▸ **SET TASK**:
Begin with the line that contains "Write a Blender" and continue down through the line that contains "from mathutils import Vector, Matrix"; reproduce those lines exactly and only those.

▸ **INFORMATION PROVIDED**:
>> Start
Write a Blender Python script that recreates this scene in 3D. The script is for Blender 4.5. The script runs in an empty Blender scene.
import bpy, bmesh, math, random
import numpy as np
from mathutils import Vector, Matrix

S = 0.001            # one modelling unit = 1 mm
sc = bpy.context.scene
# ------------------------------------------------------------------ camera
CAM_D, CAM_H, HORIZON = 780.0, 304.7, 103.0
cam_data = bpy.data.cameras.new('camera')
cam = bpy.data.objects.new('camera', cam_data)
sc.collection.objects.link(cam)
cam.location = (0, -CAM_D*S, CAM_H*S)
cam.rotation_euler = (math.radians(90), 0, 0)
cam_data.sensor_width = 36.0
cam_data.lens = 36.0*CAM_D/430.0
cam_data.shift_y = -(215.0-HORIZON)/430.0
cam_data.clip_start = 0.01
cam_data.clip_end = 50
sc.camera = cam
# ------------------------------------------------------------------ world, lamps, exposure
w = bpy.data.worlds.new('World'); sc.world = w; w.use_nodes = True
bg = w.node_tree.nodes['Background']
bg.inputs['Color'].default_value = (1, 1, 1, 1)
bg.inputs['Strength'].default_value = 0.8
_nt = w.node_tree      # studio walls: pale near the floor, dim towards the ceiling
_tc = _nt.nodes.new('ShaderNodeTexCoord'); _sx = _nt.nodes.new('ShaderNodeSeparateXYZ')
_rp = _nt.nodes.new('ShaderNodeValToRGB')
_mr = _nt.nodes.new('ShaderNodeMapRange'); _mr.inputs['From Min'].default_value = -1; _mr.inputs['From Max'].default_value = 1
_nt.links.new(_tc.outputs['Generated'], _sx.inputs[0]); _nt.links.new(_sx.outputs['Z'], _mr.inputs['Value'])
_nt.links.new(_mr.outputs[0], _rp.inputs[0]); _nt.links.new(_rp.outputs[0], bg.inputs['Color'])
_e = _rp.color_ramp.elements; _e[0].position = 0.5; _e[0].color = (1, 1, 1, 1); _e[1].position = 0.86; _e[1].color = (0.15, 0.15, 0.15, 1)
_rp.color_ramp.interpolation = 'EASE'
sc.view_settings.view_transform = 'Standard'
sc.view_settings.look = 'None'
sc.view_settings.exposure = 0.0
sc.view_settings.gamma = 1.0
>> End
>> Start
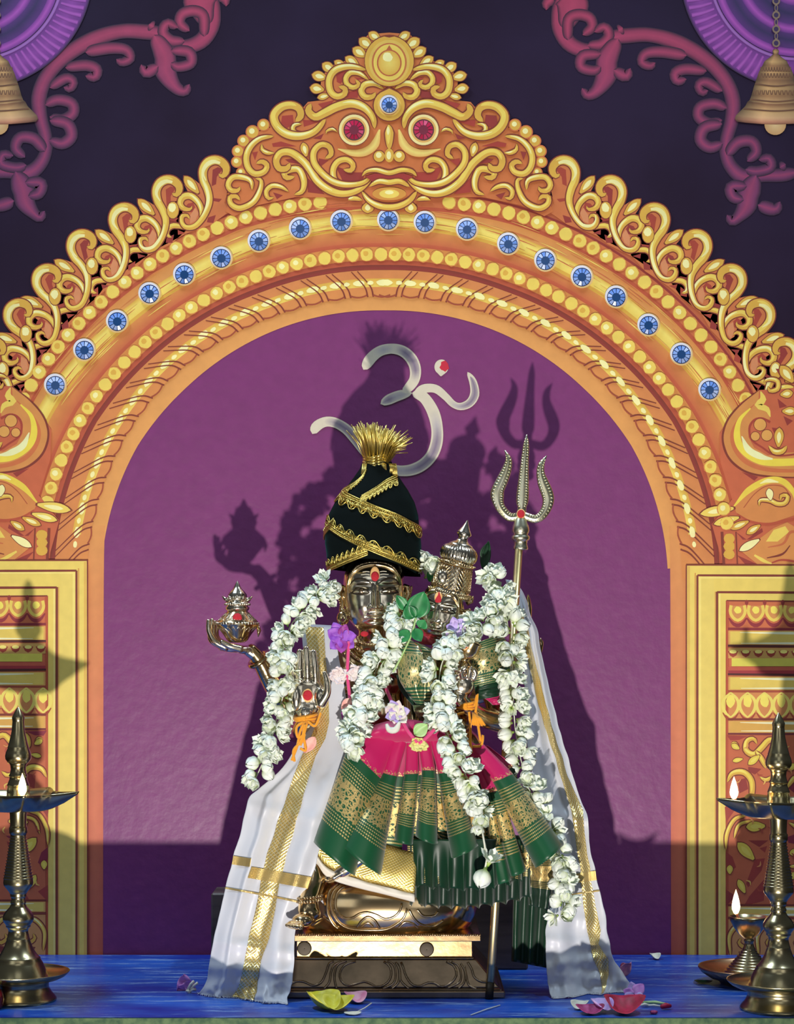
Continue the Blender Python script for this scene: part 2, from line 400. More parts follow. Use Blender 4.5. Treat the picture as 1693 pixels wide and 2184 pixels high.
>> End
>> Start
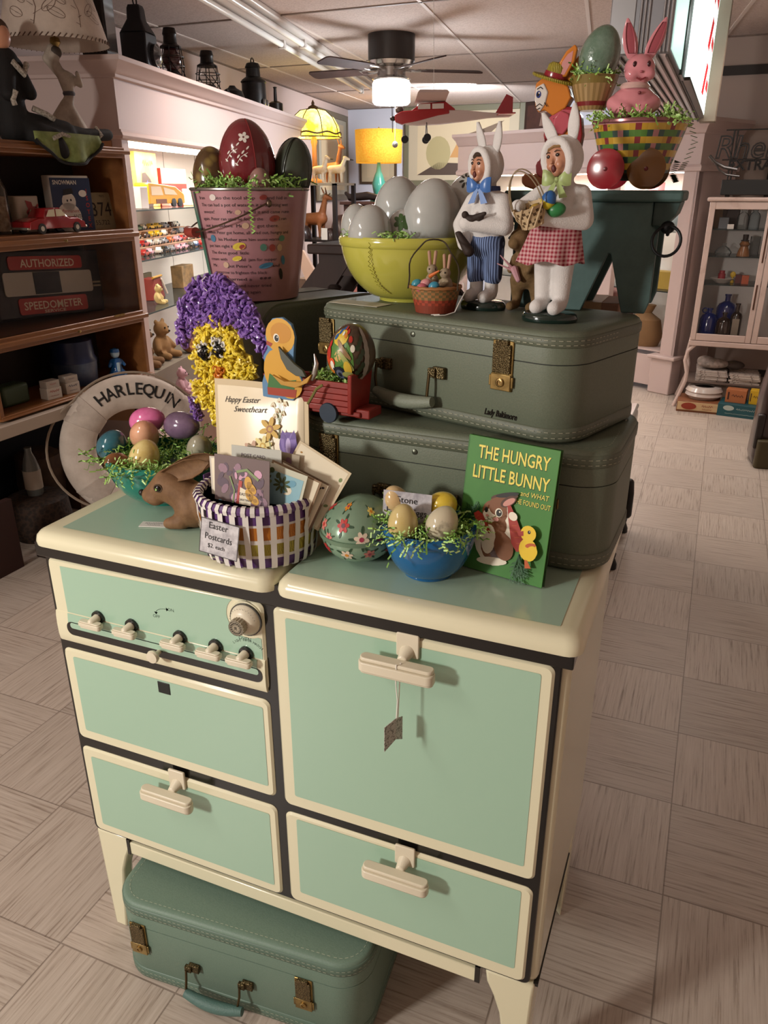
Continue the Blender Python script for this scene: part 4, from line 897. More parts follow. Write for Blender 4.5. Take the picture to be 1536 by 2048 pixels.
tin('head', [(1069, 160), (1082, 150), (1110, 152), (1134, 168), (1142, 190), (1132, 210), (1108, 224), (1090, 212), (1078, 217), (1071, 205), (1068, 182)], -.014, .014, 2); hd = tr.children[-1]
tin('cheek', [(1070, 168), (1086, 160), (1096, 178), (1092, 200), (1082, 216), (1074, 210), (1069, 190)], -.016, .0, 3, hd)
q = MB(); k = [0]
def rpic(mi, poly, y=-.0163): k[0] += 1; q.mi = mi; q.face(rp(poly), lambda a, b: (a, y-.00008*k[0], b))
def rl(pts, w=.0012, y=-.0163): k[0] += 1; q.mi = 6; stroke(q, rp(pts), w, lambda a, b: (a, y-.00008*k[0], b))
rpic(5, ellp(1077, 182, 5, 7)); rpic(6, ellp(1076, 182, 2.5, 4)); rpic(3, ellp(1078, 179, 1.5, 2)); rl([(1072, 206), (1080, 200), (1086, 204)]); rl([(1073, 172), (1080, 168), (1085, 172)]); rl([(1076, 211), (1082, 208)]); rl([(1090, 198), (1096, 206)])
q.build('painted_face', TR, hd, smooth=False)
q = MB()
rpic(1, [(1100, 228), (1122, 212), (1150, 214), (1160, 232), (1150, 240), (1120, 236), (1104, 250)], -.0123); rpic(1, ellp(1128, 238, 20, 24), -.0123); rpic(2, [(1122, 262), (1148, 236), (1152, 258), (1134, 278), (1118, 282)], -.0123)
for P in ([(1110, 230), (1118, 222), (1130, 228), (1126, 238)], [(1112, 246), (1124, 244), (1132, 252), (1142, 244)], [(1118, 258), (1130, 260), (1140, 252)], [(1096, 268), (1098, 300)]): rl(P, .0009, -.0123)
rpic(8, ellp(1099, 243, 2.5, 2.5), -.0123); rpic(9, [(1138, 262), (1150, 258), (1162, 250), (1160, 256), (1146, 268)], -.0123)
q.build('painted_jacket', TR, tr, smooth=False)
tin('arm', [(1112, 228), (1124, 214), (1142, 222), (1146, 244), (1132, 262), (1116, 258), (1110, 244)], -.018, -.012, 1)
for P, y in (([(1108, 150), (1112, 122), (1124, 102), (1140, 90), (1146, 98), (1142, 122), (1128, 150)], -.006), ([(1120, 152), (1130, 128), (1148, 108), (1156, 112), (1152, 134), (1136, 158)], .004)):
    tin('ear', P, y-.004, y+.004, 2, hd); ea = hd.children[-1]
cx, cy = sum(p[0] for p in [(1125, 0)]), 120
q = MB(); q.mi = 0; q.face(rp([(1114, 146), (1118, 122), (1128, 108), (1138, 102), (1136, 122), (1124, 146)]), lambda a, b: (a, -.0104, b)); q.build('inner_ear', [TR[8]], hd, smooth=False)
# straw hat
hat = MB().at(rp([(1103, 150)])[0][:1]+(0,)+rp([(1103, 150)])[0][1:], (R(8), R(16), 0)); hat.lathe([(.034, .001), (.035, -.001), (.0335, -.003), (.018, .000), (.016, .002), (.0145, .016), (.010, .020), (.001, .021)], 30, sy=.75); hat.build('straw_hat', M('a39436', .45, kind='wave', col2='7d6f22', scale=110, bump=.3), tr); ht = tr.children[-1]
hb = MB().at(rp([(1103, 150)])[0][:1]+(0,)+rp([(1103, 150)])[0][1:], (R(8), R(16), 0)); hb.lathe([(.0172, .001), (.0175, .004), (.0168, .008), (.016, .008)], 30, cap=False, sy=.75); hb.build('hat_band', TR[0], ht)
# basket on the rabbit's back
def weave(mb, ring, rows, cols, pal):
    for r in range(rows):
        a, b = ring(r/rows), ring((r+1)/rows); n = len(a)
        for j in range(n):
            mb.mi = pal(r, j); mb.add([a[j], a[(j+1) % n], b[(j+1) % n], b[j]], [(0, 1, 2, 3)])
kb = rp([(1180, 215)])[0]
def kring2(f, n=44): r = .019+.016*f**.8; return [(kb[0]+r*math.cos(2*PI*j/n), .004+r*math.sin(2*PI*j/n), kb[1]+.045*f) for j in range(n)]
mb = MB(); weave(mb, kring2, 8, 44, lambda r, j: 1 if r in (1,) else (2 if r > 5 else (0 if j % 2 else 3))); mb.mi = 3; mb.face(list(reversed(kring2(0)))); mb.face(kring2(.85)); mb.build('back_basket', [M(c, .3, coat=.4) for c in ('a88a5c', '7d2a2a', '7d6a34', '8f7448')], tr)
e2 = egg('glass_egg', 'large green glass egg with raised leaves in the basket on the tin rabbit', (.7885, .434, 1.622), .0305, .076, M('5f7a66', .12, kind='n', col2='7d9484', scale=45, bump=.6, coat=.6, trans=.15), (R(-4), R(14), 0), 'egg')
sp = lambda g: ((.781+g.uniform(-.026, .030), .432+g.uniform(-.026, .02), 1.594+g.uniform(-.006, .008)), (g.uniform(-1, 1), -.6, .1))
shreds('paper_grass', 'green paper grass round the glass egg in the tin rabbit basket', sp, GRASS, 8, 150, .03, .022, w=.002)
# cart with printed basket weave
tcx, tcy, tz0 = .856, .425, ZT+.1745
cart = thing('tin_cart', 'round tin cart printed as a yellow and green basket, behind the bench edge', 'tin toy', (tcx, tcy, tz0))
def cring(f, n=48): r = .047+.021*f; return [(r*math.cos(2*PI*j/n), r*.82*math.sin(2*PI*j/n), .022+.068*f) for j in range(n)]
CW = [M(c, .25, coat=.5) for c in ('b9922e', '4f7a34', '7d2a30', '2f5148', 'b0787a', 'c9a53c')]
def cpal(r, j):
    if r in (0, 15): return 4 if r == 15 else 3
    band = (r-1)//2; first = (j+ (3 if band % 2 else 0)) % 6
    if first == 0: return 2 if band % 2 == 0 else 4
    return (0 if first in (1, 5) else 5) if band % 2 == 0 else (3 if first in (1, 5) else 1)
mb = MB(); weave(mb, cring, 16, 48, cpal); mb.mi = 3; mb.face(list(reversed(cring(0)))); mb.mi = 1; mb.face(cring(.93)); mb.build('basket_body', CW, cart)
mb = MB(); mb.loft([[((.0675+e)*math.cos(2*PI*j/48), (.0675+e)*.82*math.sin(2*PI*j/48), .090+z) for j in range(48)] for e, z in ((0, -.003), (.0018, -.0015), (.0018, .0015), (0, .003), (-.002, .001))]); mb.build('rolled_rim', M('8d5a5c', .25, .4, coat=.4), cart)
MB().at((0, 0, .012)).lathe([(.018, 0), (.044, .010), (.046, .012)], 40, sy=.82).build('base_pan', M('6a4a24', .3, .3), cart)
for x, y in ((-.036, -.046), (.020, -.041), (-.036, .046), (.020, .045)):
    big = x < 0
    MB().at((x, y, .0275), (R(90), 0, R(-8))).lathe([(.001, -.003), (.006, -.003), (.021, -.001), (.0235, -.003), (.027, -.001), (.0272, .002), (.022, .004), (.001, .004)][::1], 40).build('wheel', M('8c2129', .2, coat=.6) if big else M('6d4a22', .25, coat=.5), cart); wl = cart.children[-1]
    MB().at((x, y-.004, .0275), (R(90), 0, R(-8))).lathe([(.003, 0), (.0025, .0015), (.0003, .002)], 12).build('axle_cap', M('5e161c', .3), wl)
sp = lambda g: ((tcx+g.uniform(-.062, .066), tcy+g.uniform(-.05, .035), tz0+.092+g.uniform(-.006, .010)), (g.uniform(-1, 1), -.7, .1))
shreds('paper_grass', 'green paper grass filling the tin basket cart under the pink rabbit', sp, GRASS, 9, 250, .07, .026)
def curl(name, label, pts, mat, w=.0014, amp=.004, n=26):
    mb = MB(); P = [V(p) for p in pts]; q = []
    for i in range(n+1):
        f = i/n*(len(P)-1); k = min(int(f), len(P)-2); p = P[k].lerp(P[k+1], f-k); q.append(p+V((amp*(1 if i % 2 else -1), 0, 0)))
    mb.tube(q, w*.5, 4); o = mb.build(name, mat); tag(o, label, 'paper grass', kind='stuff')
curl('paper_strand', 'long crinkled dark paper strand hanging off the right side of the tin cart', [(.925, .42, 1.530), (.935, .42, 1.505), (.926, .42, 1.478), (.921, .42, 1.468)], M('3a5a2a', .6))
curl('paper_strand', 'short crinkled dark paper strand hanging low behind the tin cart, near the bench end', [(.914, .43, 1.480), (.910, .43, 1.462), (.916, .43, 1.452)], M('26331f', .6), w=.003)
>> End
▸ **COMPLETED EXERCISE**:
Write a Blender Python script that recreates this scene in 3D. The script is for Blender 4.5. The script runs in an empty Blender scene.
import bpy, bmesh, math, random
import numpy as np
from mathutils import Vector, Matrix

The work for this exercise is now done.